I’ve not heard of the term “pork barrel” money before, what is meant by that?
Let's say you and I are both congresscritters. You want to expand spending for social security, but you need other congresscritters to vote for your bill. You come to me, but I don't particularly care about social security, but I might really care about education. I tell you I might vote for your bill, but only if you put in something extra into the fine print about education.
The bill is obstensively still about social security, but if passed also now does something about education, which makes me happy.
Its a form of compromise but often obfuscates what bills are really about to the public, and who/why people support certain bills. To the public I might be against social security, but I voted yes on this social security bill, because hidden away was really what I wanted.
I would like to emphasize that as Pork Barrel is traditionally used, it refers to... well again, let us take an example as, oh say, Joe Manchin of West Virginia.
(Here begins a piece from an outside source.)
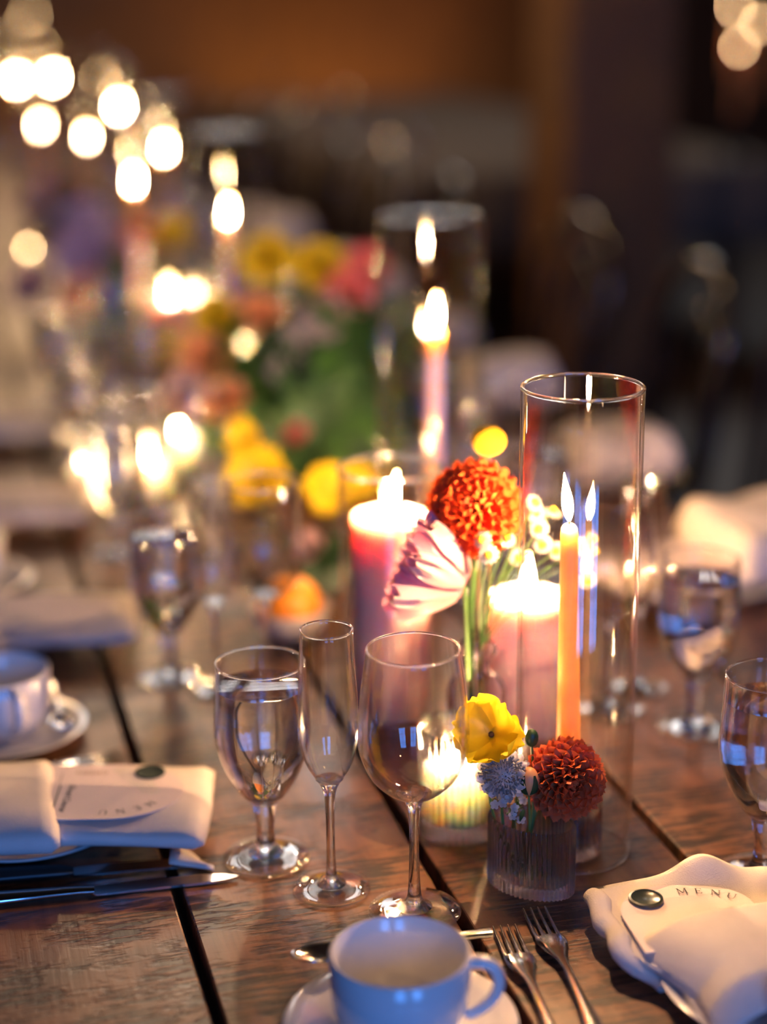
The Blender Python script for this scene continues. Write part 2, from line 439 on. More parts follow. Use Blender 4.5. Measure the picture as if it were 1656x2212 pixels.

Joe Manchin is a Democratic Senator representing a Deep Red state, where Trump won every single county in 2016 and had his largest voting share of any state, at +41.7% in 2016 (down to a mere +38.9% in 2020). There is a debate over a bill in the Senate on the issue of, let us say Social Security as in the example above. Manchin says nay, because Socialism and it puts his voters into a frothing rage.
And so to get Manchin on the side of the bill, it is amended to also include funding for projects in West Virginia; perhaps a bridge, perhaps repairing a highway or other public works project; a special Defense contract of some kind like for building planes perhaps, or agricultural subsidies. This pleases Manchin, and when he goes home he will bring news of the many benefits he was able to bring to West Virginia that he could only get by being a Democratic Senator and not a Republican, and this gives him cover to vote for something West Virginians might otherwise vote him out over. Other popular examples are convincing members of certain house or senate committees (without which a bill cannot advance to the floor) through pork barrel; this is somewhat more common as individual votes are more frequently relevant there.
The issue is, of course, that it means taxpayers fund something for the benefit of one state (or district) and not on the basis of whether they really need it, but instead on the basis of political expediency. It is an example of the maxim that "All politics are local" in that whatever a senator or representative may believe, they are ultimately elected by a specific locale and thus beholden to the interests of that place over any ideological ones.